Secondary production of steel is known to significantly decrease the CO2 emissions of steelmaking, but only 40 % of steel is produced through recycling, which is made difficult by contamination of scrap resources with nonferrous metals and nonmetal debris. These contaminants include zinc, towards which blast furnace and electric arc systems have a low tolerance (<0.02 wt %). In this work, clean and efficient recovery of zinc from the surface of steel substrates was investigated using a custom-made low-cost membrane-free non-flow zinc-bromine battery (ZBB) that enabled rapid and straightforward integration and removal of steel substrates.
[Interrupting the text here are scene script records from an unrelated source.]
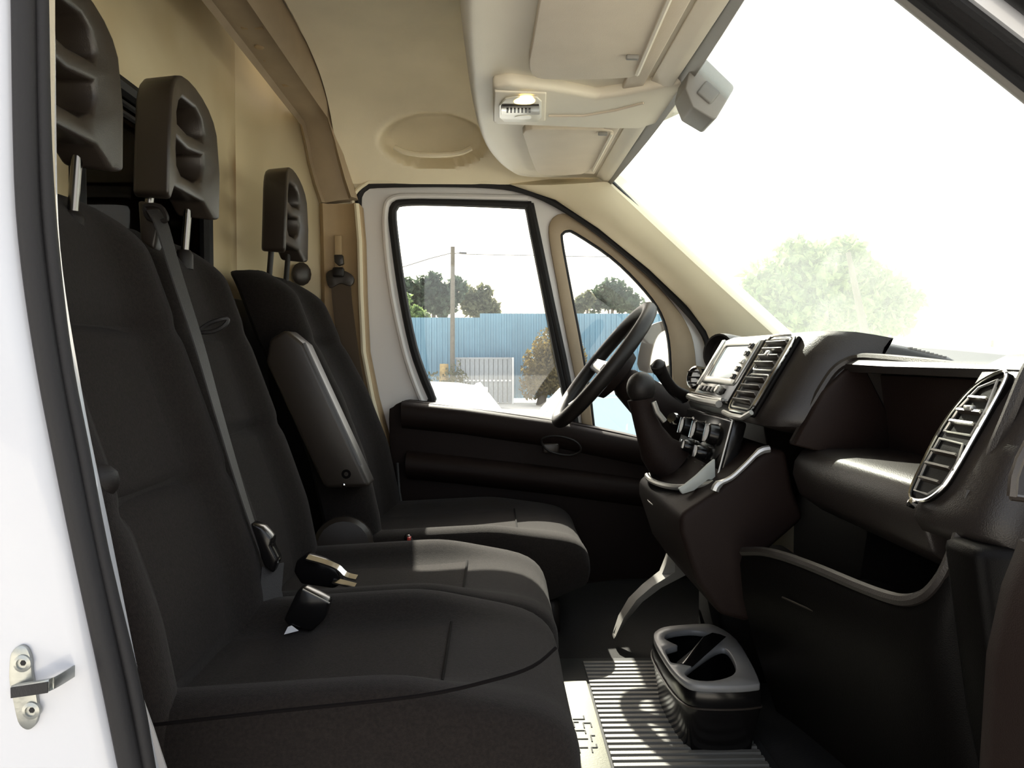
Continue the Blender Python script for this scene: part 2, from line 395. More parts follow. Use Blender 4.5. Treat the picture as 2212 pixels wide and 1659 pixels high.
# driver side body panel around the door aperture (far wall)
ap_px = [(783, 1000), (783, 900), (780, 780), (776, 600), (774, 450), (777, 420), (790, 405), (815, 399), (950, 397), (1060, 400), (1130, 411), (1200, 440), (1290, 499), (1400, 589), (1480, 668), (1515, 712), (1532, 760), (1542, 900), (1556, 1100), (1550, 1400), (1400, 1460), (900, 1460), (800, 1300)]
YD = 2.57
ap = [at(px, py, YD) for px, py in ap_px]
outer = [at(420, 1700, YD), at(420, 190, YD), at(655, 190, YD), at(668, 392, YD), at(1320, 392, YD), at(1760, 800, YD), at(1760, 1700, YD)]
m = MB(); plate(m, outer, [ap], (0, .05, 0)); build('wall_left', m, M['cream'], label='cream far side wall around the driver door opening', kind=STR, flat=True)
m = MB(); tube(m, smooth(ap, 3), .011, 8, True); build('trim_4', m, M['rubber2'], label='dark rubber seal around the driver door opening', kind=STR)
m = MB(); tube(m, smooth([at(px-12 if px < 790 else px, py-8 if py < 420 else py, YD-.01) for px, py in ap_px[1:10]], 3, False), .007, 6); build('trim_5', m, M['cream'], label='cream bead outside the driver door seal', kind=STR)

# driver side windscreen pillar trim
A_ = [(1311, 392, 2.43), (1360, 437, 2.43), (1430, 503, 2.43), (1500, 568, 2.43), (1600, 659, 2.43), (1672, 724, 2.43), (1760, 800, 2.43)]
B_ = [(1100, 398, 2.555), (1200, 432, 2.555), (1292, 493, 2.555), (1402, 582, 2.555), (1484, 660, 2.555), (1525, 715, 2.555), (1560, 800, 2.555)]
P = []
for a, b in zip(A_, B_):
    a, b = at(*a), at(*b); P.append([a+(b-a)*t + Vector((-.6, -.5, -.3)).normalized()*(.028*math.sin(math.pi*t)) for t in (0, .12, .3, .5, .7, .88, 1)])
m = MB(); grid(m, P, (.05, .05, .03)); build('trim_6', m, M['cream'], label='cream windscreen pillar trim beyond the steering wheel', kind=STR, ang=60)
# near windscreen pillar (top right): grey inner trim, seal, white body edge, dark door seal
def strip(L0, L1, t):
    P = []
    for k in range(9):
        f = -1.0+k*.40
        a = Vector(L0[0]).lerp(Vector(L0[1]), f); b = Vector(L1[0]).lerp(Vector(L1[1]), f)
        n_ = Vector((-.5, -.35, -.6)).normalized()
        P.append([a.lerp(b, s) + n_*(.010*math.sin(math.pi*s)) for s in (0, .2, .5, .8, 1)])
    m = MB(); grid(m, P, t); return m
La = (at(1930, 0, .93), at(2212, 226, .93)); Lb = (at(1990, 0, .90), at(2212, 176, .90)); Lc = (at(2082, 0, .86), at(2212, 100, .86)); Ld = (at(2168, 0, .84), at(2212, 34, .84)); Le = (at(2260, 0, .80), at(2300, 32, .80))
t7 = thing('trim_7', La[0], 'dark grey near windscreen pillar crossing the upper right corner', kind=STR)
build('pillar_trim', strip(La, Lb, (.05, .03, .04)), M['grey_trim'], t7, ang=60)
build('pillar_cover', strip(Lb, Lc, (.05, .03, .04)), M['rubber2'], t7, ang=60)
build('body_flange', strip(Lc, Ld, (.05, .03, .04)), M['white'], t7, ang=60)
build('door_seal', strip(Ld, Le, (.05, .03, .04)), M['rubber'], t7, ang=60)
for L in (Lb, Lc):
    m = MB(); tube(m, [Vector(L[0]).lerp(Vector(L[1]), -1.0+.64*k)+Vector((-.004, -.003, -.004)) for k in range(6)], .006, 6); build('seal_bead', m, M['rubber'], t7)

# windscreen
g = thing('window_1', (.6, 1.68, 0), 'large raked windscreen filled with white sky', kind=STR)
TA, TB = Vector((.352, .93, .538)), Vector((.352, 2.445, .538)); BA, BB = Vector((.93, .84, .0)), Vector((.93, 2.50, .0))
P = []
for i in range(9):
    f = i/8; a, b = TA.lerp(BA, f), TB.lerp(BB, f)
    P.append([a.lerp(b, s/12) + Vector((.02*math.sin(math.pi*s/12), 0, 0)) for s in range(13)])
m = MB(); grid(m, P, (.006, 0, .004)); build('glass', m, M['wglass'], g)
rim = [P[0][j] for j in range(13)]+[P[i][12] for i in range(1, 9)]
m = MB(); ribbon(m, [p+Vector((-.004, 0, -.004)) for p in P[0]], Vector((.012, 0, -.011)), Vector((-.003, 0, -.003))); build('glass_border', m, M['grey_trim'], g)
m = MB(); tube(m, [P[i][12]+Vector((0, -.006, 0)) for i in range(9)], .006, 6); tube(m, [P[i][0] for i in range(9)], .006, 6); build('pillar_seal', m, M['rubber'], g)

# near pillar (left edge): white paint, rubber seal, inner trim edge
Lseal = [(16, -450), (20, -80), (24, 0), (27, 250), (32, 450), (50, 620), (80, 800), (110, 962), (160, 1200), (215, 1475), (254, 1659), (272, 1740), (336, 2000), (440, 2500)]
Rseal = [(98, -450), (102, -80), (103, 0), (106, 150), (109, 300), (118, 450), (128, 560), (150, 760), (188, 950), (230, 1180), (262, 1330), (302, 1475), (322, 1590), (335, 1659), (352, 1740), (424, 2000), (536, 2500)]
wr = thing('wall_right', at(60, 1600, .70), 'white painted near door pillar along the left edge', kind=STR)
YP = .70
Lp = smooth([at(x, y, YP) for x, y in Lseal], 3, False)
P = [[p+Vector((-.60, -.10, 0)), p+Vector((-.30, -.06, 0)), p+Vector((-.10, -.015, 0)), p+Vector((-.05, -.004, 0)), p+Vector((-.02, 0, 0)), p+Vector((-.004, .006, 0)), p+Vector((.004, .03, 0))] for p in Lp]
m = MB(); grid(m, P, (-.01, .05, 0)); build('pillar_panel', m, M['white'], wr, ang=60)
def curve(pts, Y, n=3): return smooth([at(x, y, Y) for x, y in pts], n, False)
def mid(f, dx=0): 
    out = []
    for (lx, y) in Lseal:
        # interpolate right boundary at the same height
        for (a, b) in zip(Rseal[:-1], Rseal[1:]):
            if a[1] <= y <= b[1]:
                rx = a[0]+(b[0]-a[0])*(y-a[1])/(b[1]-a[1]); break
        else: rx = Rseal[-1][0]
        out.append((lx+(rx-lx)*f+dx, y))
    return out
m = MB(); grid(m, [[a+Vector((-.004, 0, 0)), a.lerp(b, .5), b+Vector((.001, 0, 0))] for a, b in zip(curve(mid(0), .722), curve(mid(1), .722))], (-.03, .004, 0)); build('seal_backing', m, M['rubber'], wr)
m = MB(); tube(m, curve(mid(.34), .708), .0098, 10); build('seal_lip', m, M['rubber2'], wr)
m = MB(); tube(m, curve(mid(.82), .716), .0062, 10); build('seal_bulb', m, M['rubber2'], wr)
Rc = curve(Rseal, .765); Rw = curve([(x+w, y) for (x, y), w in zip(Rseal, (16, 16, 16, 13, 9, 4, 3, 2.5, 1.5, -8, -10, -12, -14, -14, -14, -14, -14))], .765)
m = MB(); grid(m, [[a+Vector((-.02, 0, 0)), a.lerp(b, .6), b] for a, b in zip(Rc, Rw)], (-.02, .002, 0)); build('cream_flange', m, M['cream'], wr)
Lf = [at(x, y, .80) for x, y in ((300, 1500), (312, 1525), (330, 1580), (350, 1640), (366, 1690), (380, 1750))]
m = MB(); grid(m, [[at(x0, y, .80), at(x1, y, .80)] for x0, x1, y in ((296, 305, 1500), (305, 318, 1540), (312, 336, 1590), (322, 352, 1640), (330, 372, 1700))], (-.01, .02, 0)); build('sill_flange', m, M['whitein'], wr)
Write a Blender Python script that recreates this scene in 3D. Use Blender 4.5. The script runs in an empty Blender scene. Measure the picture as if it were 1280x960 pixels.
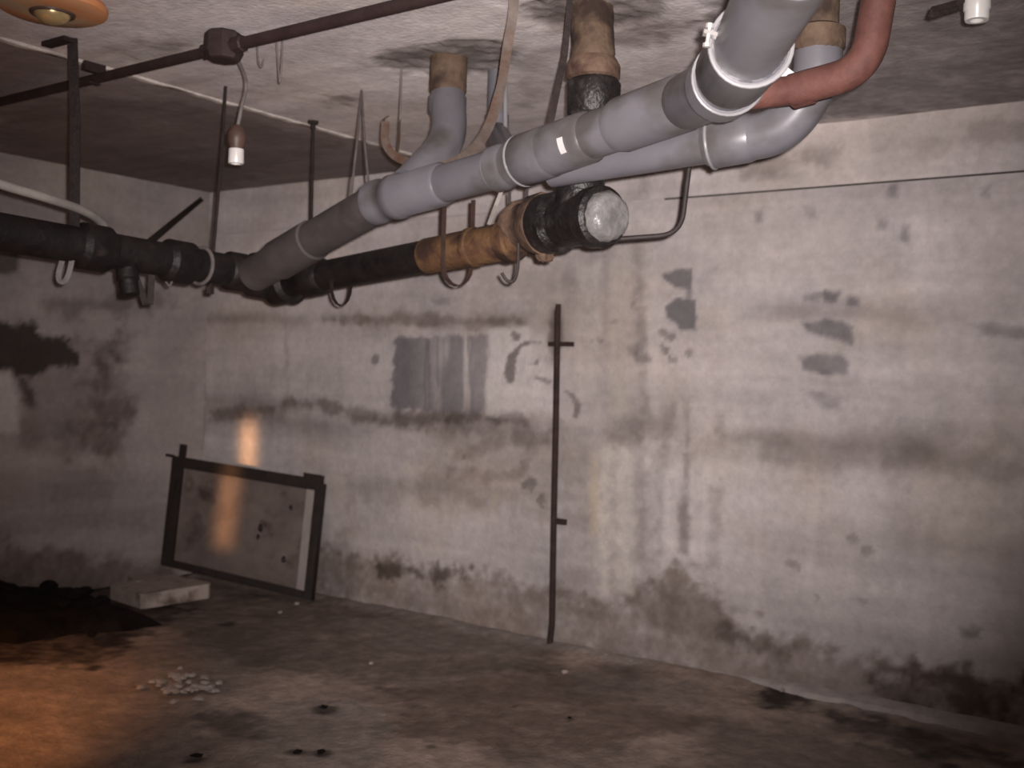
import bpy, math, random
import numpy as np
from mathutils import Vector, Matrix

random.seed(7)
scene = bpy.context.scene
COL = scene.collection

# ------------------------------------------------------------------ camera
F = 1350.0                      # focal length in pixels of the 1280 px frame
CAMZ = 1.37                     # eye height
H = 2.52                        # room height
_rho = math.atan(.03); _pitch = math.atan(11 / F); _yaw = math.pi - math.atan(1900 / F)
_f0 = np.array([math.cos(_yaw), math.sin(_yaw), 0.]); _r0 = np.array([math.sin(_yaw), -math.cos(_yaw), 0.])
FW = _f0 * math.cos(_pitch) + np.array([0, 0, -math.sin(_pitch)]); _u0 = np.cross(_r0, FW)
EX = math.cos(_rho) * _r0 + math.sin(_rho) * _u0; EY = -math.sin(_rho) * _r0 + math.cos(_rho) * _u0
CAM = np.array([0, 0, CAMZ])
cam_d = bpy.data.cameras.new('camera'); cam = bpy.data.objects.new('camera', cam_d); COL.objects.link(cam)
cam_d.sensor_width = 36; cam_d.lens = F / 1280 * 36; cam_d.clip_start = .05; cam_d.clip_end = 60
m = np.eye(4); m[:3, 0] = EX; m[:3, 1] = EY; m[:3, 2] = -FW; m[:3, 3] = CAM
cam.matrix_world = Matrix([list(r) for r in m])
cam_d.dof.use_dof = True; cam_d.dof.focus_distance = 2.6; cam_d.dof.aperture_fstop = 3.6
scene.camera = cam

def ray(x, y): return FW + EX * ((x - 640) / F) - EY * ((y - 480) / F)
def P(x, y, d): return CAM + ray(x, y) * d
def on_plane(x, y, ax, v):
    r = ray(x, y); return CAM + r * ((v - CAM[ax]) / r[ax])

# room: back wall y = YB, left wall x = XL, right wall x = XR, wall behind the camera y = YF
YB, XL, XR, YF = 4.668, -5.812, 1.6, -1.8
def on_back(x, y): return on_plane(x, y, 1, YB)
def on_left(x, y): return on_plane(x, y, 0, XL)
def on_floor(x, y, z=0.): return on_plane(x, y, 2, z)
def on_ceil(x, y, z=H): return on_plane(x, y, 2, z)

# ------------------------------------------------------------------ light and exposure
w = bpy.data.worlds.new('world'); scene.world = w; w.use_nodes = True
w.node_tree.nodes['Background'].inputs[0].default_value = (.55, .42, .38, 1)
w.node_tree.nodes['Background'].inputs[1].default_value = .006
scene.view_settings.view_transform = 'Standard'; scene.view_settings.look = 'None'
scene.view_settings.exposure = 0; scene.view_settings.gamma = 1

def look(o, target):
    d = Vector(target) - Vector(o.location)
    o.rotation_euler = d.to_track_quat('-Z', 'Y').to_euler()
def spot(name, loc, target, power, color, angle, blend, radius):
    d = bpy.data.lights.new(name, 'SPOT'); d.energy = power; d.color = color
    d.spot_size = math.radians(angle); d.spot_blend = blend; d.shadow_soft_size = radius
    o = bpy.data.objects.new(name, d); COL.objects.link(o); o.location = loc; look(o, target)
    return o
# the flash of the phone that took the photograph, beside its lens
flash_at = CAM + EX * .035 + EY * .03
spot('phone_flash', flash_at, P(640, 340, 4), 950, (1, .905, .89), 67, 1.0, .012)
# warm light that falls in from the next room, left of the view: a wide spill on the floor and a thin slit of light
spot('warm_spill', (-3.3, -.6, 2.2), (-4.2, 1.22, 0), 400, (1, .40, .13), 46, .5, .05)
sd = bpy.data.lights.new('warm_slit', 'AREA'); sd.shape = 'RECTANGLE'; sd.size = .09; sd.size_y = .78
sd.energy = .42; sd.color = (1, .5, .22); sd.spread = math.radians(2.0)
so = bpy.data.objects.new('warm_slit', sd); COL.objects.link(so)
_hit = on_back(309, 600)
so.location = (_hit[0] + .612 * 5.2, _hit[1] - 5.2, 1.15); look(so, _hit)

# ------------------------------------------------------------------ helpers
WL = {}
def world_loc(o):
    return WL.get(o.name, np.zeros(3)) if o else np.zeros(3)
def thing(name, label, cat, loc, group=None, kind=None):
    o = bpy.data.objects.new(name, None); COL.objects.link(o); o.empty_display_size = .1
    o.location = tuple(loc); WL[o.name] = np.array(loc, float)
    if label: o['label'] = label
    if cat: o['category'] = cat
    if group: o['group'] = group
    if kind: o['kind'] = kind
    return o
def tag(o, label=None, cat=None, group=None, kind=None):
    if label: o['label'] = label
    if cat: o['category'] = cat
    if group: o['group'] = group
    if kind: o['kind'] = kind
    return o
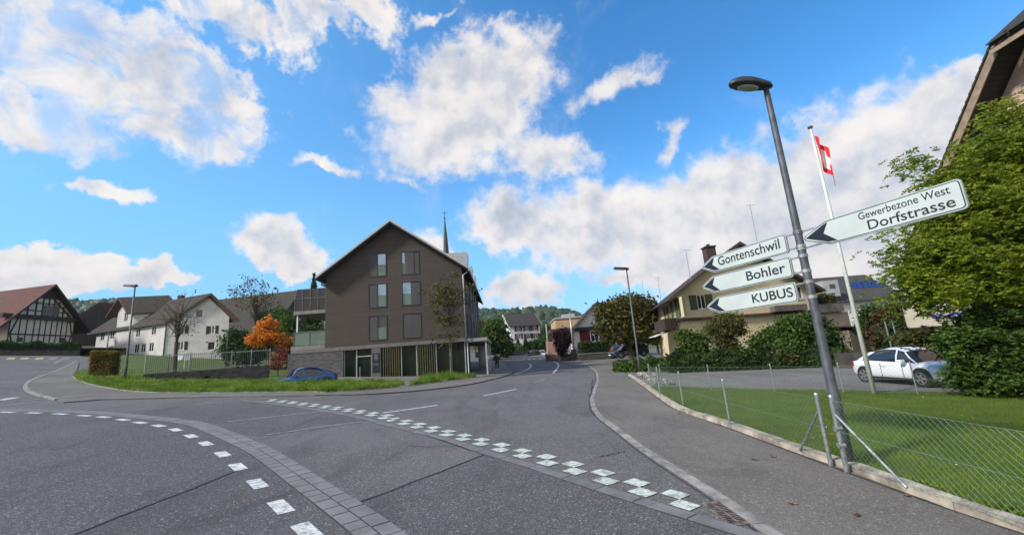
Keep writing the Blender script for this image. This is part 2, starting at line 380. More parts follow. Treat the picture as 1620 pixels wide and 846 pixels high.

The electrical performance of the cell was characterized by charge-discharge profiles, and zinc removal and recovery onto electrodes was characterized by using scanning electron microscopy (SEM) and energy-dispersive spectroscopy (EDS). Upon discharging, the cell efficiently removed >99.9 wt % zinc from steel surfaces. On recharging the cell, zinc was re-electroplated onto a carbon foam electrode in an easily recoverable form and with high purity. The process was repeated over 30 cycles to demonstrate robustness. The work shows the importance of the cutoff voltage upon discharging: if less than 0.5 V, the cell co-extracted iron into the electrolyte solution, affecting cell durability and zinc purity. A two-stage process for recovering zinc from scrap steel is proposed, illustrating how ZBB technology could enable efficient and clean recovery of zinc from complex scrap steel resources in the steel industry.